In Villa Park, Finance Director Ellie Hogan was grateful that muncipalities would still be getting some surcharge money. ”Something is better than nothing,” Hogan said.

But in Westmont, where officials used about $1 million in surcharge revenue over the last two years to lower property taxes, Mayor Frank Bellerive said that residents could expect to pay higher property taxes next year or face cuts in services.

”There`s no other choice that you have,” said Bellerive. ”What are the alternatives?”

The General Assembly in 1989 approved a two-year, 20-percent increase in the income tax. That measure raised the state rate from 2.5 percent to 3 percent and divided the new revenue equally between schools and

municipalities, giving each about $350 million a year.

The deal reached Wednesday calls for a permanent boost in the income tax to 2.75 percent, with the increase funding education statewide. The state and municipalities would split revenue from a two-year, quarter-percent surcharge, with each receiving about $156 million in the first year.

In the second year, the state would get about $99 million, while the municipal share would rise to approximately $228 million.

The agreement may have ended the deadlock between the Republican governor and Democratic leaders, but some collar-county municipal officials predicted that it marked the beginning of a new round of budget woes at the local level- and would force them to impose or increase user fees for everyday services.

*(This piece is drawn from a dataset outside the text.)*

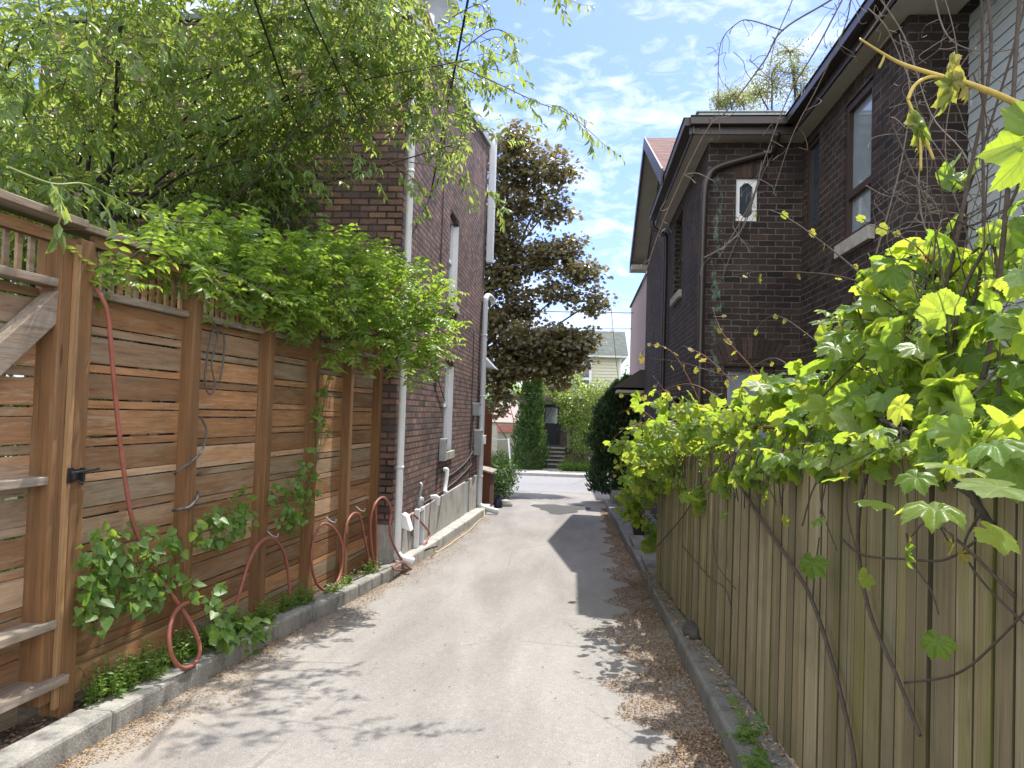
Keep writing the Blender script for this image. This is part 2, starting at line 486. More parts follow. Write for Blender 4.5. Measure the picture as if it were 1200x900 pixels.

”It`s a double-barrel hit,” said Haig Paravonian, mayor of Waukegan, which will lose about half of the $1.7 million it received from the surcharge last year. ”We will get less from the surcharge, and they are proposing to put a cap . . . on the amount of money we propose for taxes.”

To recoup the loss, he said, city officials will have to consider raising local taxes, such as boosting the 4 percent utility tax to 5 percent.

In suburban Cook County, the budget deal would impose a one-year freeze on property assessments. But the measure may have a limited impact on property-tax bills in Cook County suburbs because most units of government still would be able to adjust their tax rates upward.

Schaumburg, which is almost entirely in Cook County and thus unaffected by the 5 percent tax cap, has received $2.4 million over the last two years from the income-tax surcharge. The village spent the money on one-time capital projects including a new fire station and road reconstruction, according to Larson.

With its share of the surcharge reduced, Schaumburg expects to receive about $650,000 to $700,000 next year and perhaps approximately $975,000 two years from now, Larson said.

Winter, of the Du Page Mayors and Managers Conference, predicted that the tax cap would force collar-county suburbs to pay higher interest rates on bonds used for public works improvements because investors prefer no limits on property-tax rates, in case muncipalities need to raise rates to pay off bonds.

Rita Athas, executive director of the Northwest Municipal Conference, which represents suburbs in both Cook and Lake counties, said that if in the future lawmakers burden communities with new mandatory expenditures, ”they just won`t be able to respond . . . without cutting basic services.”

She said that some collar-county communities would simply seek the maximum, 5-percent property tax every year just to protect themselves in the event of an unanticipated expense later in the year.

”Caps won`t lower taxes, and they`ll take away local officials` ability to respond to fiscal circumstances,” Athas said. ”It`s going to be real tough.”